● **Exercise**: Repeat the whole listing below, word for word.

● **Dataset content**:

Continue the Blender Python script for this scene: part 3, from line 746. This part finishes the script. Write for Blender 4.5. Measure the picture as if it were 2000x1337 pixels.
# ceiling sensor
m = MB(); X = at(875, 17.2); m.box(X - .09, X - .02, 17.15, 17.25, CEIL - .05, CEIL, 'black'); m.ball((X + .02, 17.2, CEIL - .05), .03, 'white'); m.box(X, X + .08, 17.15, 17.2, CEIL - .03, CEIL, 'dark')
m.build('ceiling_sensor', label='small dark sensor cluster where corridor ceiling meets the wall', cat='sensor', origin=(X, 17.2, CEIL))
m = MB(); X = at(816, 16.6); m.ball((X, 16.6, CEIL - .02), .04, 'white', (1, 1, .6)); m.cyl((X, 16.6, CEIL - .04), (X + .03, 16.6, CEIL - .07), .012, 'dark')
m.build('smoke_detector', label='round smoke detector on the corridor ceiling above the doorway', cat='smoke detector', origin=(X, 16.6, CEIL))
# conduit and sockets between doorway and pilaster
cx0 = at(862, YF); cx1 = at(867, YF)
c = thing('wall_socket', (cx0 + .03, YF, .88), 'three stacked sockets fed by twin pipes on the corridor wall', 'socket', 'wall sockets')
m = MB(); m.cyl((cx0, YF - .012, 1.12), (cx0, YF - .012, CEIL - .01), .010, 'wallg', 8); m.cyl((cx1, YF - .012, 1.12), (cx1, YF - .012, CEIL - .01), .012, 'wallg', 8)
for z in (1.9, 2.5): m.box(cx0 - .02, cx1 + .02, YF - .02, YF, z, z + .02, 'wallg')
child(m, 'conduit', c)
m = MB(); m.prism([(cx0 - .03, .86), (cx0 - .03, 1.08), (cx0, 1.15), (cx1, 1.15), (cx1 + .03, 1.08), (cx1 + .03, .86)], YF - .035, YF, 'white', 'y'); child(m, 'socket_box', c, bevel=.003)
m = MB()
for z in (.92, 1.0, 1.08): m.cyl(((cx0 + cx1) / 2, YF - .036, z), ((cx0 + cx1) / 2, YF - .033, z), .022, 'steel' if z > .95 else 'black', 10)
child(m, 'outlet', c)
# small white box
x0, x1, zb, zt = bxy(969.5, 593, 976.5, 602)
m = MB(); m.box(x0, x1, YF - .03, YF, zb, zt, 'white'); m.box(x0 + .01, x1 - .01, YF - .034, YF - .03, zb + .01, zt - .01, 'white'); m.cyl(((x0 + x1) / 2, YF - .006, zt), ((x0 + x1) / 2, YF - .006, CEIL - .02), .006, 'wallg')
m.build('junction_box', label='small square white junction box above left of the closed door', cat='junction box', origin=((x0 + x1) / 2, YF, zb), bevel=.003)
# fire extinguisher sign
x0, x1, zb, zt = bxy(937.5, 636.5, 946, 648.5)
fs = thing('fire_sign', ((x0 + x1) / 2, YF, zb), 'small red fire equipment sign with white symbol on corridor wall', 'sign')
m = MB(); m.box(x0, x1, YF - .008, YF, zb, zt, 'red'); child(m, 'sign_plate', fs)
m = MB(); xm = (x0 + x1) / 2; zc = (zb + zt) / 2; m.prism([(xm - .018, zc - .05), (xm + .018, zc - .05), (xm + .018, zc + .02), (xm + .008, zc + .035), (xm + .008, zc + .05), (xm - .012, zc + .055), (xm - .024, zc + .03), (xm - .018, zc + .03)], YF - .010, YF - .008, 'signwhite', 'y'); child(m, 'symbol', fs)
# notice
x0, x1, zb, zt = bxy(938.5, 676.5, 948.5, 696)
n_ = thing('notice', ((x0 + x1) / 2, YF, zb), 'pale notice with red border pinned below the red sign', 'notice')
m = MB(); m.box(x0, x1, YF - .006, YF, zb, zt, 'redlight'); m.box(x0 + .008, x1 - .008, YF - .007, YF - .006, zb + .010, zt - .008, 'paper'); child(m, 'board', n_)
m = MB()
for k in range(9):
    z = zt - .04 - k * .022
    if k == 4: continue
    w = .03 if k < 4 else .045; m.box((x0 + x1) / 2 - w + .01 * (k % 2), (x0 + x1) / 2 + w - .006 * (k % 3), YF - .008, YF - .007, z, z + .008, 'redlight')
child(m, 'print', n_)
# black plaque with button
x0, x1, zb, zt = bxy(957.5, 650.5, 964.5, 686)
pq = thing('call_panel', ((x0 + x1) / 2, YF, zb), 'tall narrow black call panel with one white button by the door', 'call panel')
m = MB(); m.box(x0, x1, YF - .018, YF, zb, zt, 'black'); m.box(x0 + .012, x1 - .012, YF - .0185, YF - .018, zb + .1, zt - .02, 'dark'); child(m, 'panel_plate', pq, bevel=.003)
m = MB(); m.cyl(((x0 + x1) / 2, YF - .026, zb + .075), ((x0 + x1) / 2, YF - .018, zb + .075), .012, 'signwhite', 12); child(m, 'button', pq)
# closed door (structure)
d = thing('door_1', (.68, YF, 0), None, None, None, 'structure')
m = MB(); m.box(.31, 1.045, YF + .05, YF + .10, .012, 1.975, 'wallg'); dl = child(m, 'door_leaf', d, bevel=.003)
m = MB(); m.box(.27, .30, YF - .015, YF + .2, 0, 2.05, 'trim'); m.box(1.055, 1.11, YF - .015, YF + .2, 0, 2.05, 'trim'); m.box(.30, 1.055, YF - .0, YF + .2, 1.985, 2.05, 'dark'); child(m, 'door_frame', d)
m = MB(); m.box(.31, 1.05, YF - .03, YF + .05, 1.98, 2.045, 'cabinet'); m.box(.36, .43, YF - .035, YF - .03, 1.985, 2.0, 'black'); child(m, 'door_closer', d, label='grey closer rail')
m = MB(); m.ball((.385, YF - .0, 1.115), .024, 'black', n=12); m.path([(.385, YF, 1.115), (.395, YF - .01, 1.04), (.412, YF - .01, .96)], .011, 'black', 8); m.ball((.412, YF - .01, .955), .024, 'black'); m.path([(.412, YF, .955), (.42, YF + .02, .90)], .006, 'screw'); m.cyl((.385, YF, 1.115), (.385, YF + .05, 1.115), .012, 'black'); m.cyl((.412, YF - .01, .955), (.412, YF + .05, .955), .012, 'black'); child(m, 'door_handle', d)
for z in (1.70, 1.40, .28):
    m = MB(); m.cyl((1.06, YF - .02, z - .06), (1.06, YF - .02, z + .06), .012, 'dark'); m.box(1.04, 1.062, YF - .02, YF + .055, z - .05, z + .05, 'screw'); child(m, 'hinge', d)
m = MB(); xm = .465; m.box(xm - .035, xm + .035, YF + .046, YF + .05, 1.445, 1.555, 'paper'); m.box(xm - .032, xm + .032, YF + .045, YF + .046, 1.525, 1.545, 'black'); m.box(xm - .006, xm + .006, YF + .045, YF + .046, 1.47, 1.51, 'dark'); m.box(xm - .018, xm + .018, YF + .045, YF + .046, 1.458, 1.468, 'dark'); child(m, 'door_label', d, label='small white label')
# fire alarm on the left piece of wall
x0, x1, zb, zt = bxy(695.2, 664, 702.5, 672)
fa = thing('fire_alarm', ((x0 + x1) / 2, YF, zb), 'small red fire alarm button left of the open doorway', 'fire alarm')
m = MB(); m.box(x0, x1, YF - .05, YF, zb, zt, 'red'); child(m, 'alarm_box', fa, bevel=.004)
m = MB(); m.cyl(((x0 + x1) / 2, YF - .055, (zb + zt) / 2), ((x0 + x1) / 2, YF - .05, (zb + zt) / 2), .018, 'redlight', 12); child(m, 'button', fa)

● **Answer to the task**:
Continue the Blender Python script for this scene: part 3, from line 746. This part finishes the script. Write for Blender 4.5. Measure the picture as if it were 2000x1337 pixels.
# ceiling sensor
m = MB(); X = at(875, 17.2); m.box(X - .09, X - .02, 17.15, 17.25, CEIL - .05, CEIL, 'black'); m.ball((X + .02, 17.2, CEIL - .05), .03, 'white'); m.box(X, X + .08, 17.15, 17.2, CEIL - .03, CEIL, 'dark')
m.build('ceiling_sensor', label='small dark sensor cluster where corridor ceiling meets the wall', cat='sensor', origin=(X, 17.2, CEIL))
m = MB(); X = at(816, 16.6); m.ball((X, 16.6, CEIL - .02), .04, 'white', (1, 1, .6)); m.cyl((X, 16.6, CEIL - .04), (X + .03, 16.6, CEIL - .07), .012, 'dark')
m.build('smoke_detector', label='round smoke detector on the corridor ceiling above the doorway', cat='smoke detector', origin=(X, 16.6, CEIL))
# conduit and sockets between doorway and pilaster
cx0 = at(862, YF); cx1 = at(867, YF)
c = thing('wall_socket', (cx0 + .03, YF, .88), 'three stacked sockets fed by twin pipes on the corridor wall', 'socket', 'wall sockets')
m = MB(); m.cyl((cx0, YF - .012, 1.12), (cx0, YF - .012, CEIL - .01), .010, 'wallg', 8); m.cyl((cx1, YF - .012, 1.12), (cx1, YF - .012, CEIL - .01), .012, 'wallg', 8)
for z in (1.9, 2.5): m.box(cx0 - .02, cx1 + .02, YF - .02, YF, z, z + .02, 'wallg')
child(m, 'conduit', c)
m = MB(); m.prism([(cx0 - .03, .86), (cx0 - .03, 1.08), (cx0, 1.15), (cx1, 1.15), (cx1 + .03, 1.08), (cx1 + .03, .86)], YF - .035, YF, 'white', 'y'); child(m, 'socket_box', c, bevel=.003)
m = MB()
for z in (.92, 1.0, 1.08): m.cyl(((cx0 + cx1) / 2, YF - .036, z), ((cx0 + cx1) / 2, YF - .033, z), .022, 'steel' if z > .95 else 'black', 10)
child(m, 'outlet', c)
# small white box
x0, x1, zb, zt = bxy(969.5, 593, 976.5, 602)
m = MB(); m.box(x0, x1, YF - .03, YF, zb, zt, 'white'); m.box(x0 + .01, x1 - .01, YF - .034, YF - .03, zb + .01, zt - .01, 'white'); m.cyl(((x0 + x1) / 2, YF - .006, zt), ((x0 + x1) / 2, YF - .006, CEIL - .02), .006, 'wallg')
m.build('junction_box', label='small square white junction box above left of the closed door', cat='junction box', origin=((x0 + x1) / 2, YF, zb), bevel=.003)
# fire extinguisher sign
x0, x1, zb, zt = bxy(937.5, 636.5, 946, 648.5)
fs = thing('fire_sign', ((x0 + x1) / 2, YF, zb), 'small red fire equipment sign with white symbol on corridor wall', 'sign')
m = MB(); m.box(x0, x1, YF - .008, YF, zb, zt, 'red'); child(m, 'sign_plate', fs)
m = MB(); xm = (x0 + x1) / 2; zc = (zb + zt) / 2; m.prism([(xm - .018, zc - .05), (xm + .018, zc - .05), (xm + .018, zc + .02), (xm + .008, zc + .035), (xm + .008, zc + .05), (xm - .012, zc + .055), (xm - .024, zc + .03), (xm - .018, zc + .03)], YF - .010, YF - .008, 'signwhite', 'y'); child(m, 'symbol', fs)
# notice
x0, x1, zb, zt = bxy(938.5, 676.5, 948.5, 696)
n_ = thing('notice', ((x0 + x1) / 2, YF, zb), 'pale notice with red border pinned below the red sign', 'notice')
m = MB(); m.box(x0, x1, YF - .006, YF, zb, zt, 'redlight'); m.box(x0 + .008, x1 - .008, YF - .007, YF - .006, zb + .010, zt - .008, 'paper'); child(m, 'board', n_)
m = MB()
for k in range(9):
    z = zt - .04 - k * .022
    if k == 4: continue
    w = .03 if k < 4 else .045; m.box((x0 + x1) / 2 - w + .01 * (k % 2), (x0 + x1) / 2 + w - .006 * (k % 3), YF - .008, YF - .007, z, z + .008, 'redlight')
child(m, 'print', n_)
# black plaque with button
x0, x1, zb, zt = bxy(957.5, 650.5, 964.5, 686)
pq = thing('call_panel', ((x0 + x1) / 2, YF, zb), 'tall narrow black call panel with one white button by the door', 'call panel')
m = MB(); m.box(x0, x1, YF - .018, YF, zb, zt, 'black'); m.box(x0 + .012, x1 - .012, YF - .0185, YF - .018, zb + .1, zt - .02, 'dark'); child(m, 'panel_plate', pq, bevel=.003)
m = MB(); m.cyl(((x0 + x1) / 2, YF - .026, zb + .075), ((x0 + x1) / 2, YF - .018, zb + .075), .012, 'signwhite', 12); child(m, 'button', pq)
# closed door (structure)
d = thing('door_1', (.68, YF, 0), None, None, None, 'structure')
m = MB(); m.box(.31, 1.045, YF + .05, YF + .10, .012, 1.975, 'wallg'); dl = child(m, 'door_leaf', d, bevel=.003)
m = MB(); m.box(.27, .30, YF - .015, YF + .2, 0, 2.05, 'trim'); m.box(1.055, 1.11, YF - .015, YF + .2, 0, 2.05, 'trim'); m.box(.30, 1.055, YF - .0, YF + .2, 1.985, 2.05, 'dark'); child(m, 'door_frame', d)
m = MB(); m.box(.31, 1.05, YF - .03, YF + .05, 1.98, 2.045, 'cabinet'); m.box(.36, .43, YF - .035, YF - .03, 1.985, 2.0, 'black'); child(m, 'door_closer', d, label='grey closer rail')
m = MB(); m.ball((.385, YF - .0, 1.115), .024, 'black', n=12); m.path([(.385, YF, 1.115), (.395, YF - .01, 1.04), (.412, YF - .01, .96)], .011, 'black', 8); m.ball((.412, YF - .01, .955), .024, 'black'); m.path([(.412, YF, .955), (.42, YF + .02, .90)], .006, 'screw'); m.cyl((.385, YF, 1.115), (.385, YF + .05, 1.115), .012, 'black'); m.cyl((.412, YF - .01, .955), (.412, YF + .05, .955), .012, 'black'); child(m, 'door_handle', d)
for z in (1.70, 1.40, .28):
    m = MB(); m.cyl((1.06, YF - .02, z - .06), (1.06, YF - .02, z + .06), .012, 'dark'); m.box(1.04, 1.062, YF - .02, YF + .055, z - .05, z + .05, 'screw'); child(m, 'hinge', d)
m = MB(); xm = .465; m.box(xm - .035, xm + .035, YF + .046, YF + .05, 1.445, 1.555, 'paper'); m.box(xm - .032, xm + .032, YF + .045, YF + .046, 1.525, 1.545, 'black'); m.box(xm - .006, xm + .006, YF + .045, YF + .046, 1.47, 1.51, 'dark'); m.box(xm - .018, xm + .018, YF + .045, YF + .046, 1.458, 1.468, 'dark'); child(m, 'door_label', d, label='small white label')
# fire alarm on the left piece of wall
x0, x1, zb, zt = bxy(695.2, 664, 702.5, 672)
fa = thing('fire_alarm', ((x0 + x1) / 2, YF, zb), 'small red fire alarm button left of the open doorway', 'fire alarm')
m = MB(); m.box(x0, x1, YF - .05, YF, zb, zt, 'red'); child(m, 'alarm_box', fa, bevel=.004)
m = MB(); m.cyl(((x0 + x1) / 2, YF - .055, (zb + zt) / 2), ((x0 + x1) / 2, YF - .05, (zb + zt) / 2), .018, 'redlight', 12); child(m, 'button', fa)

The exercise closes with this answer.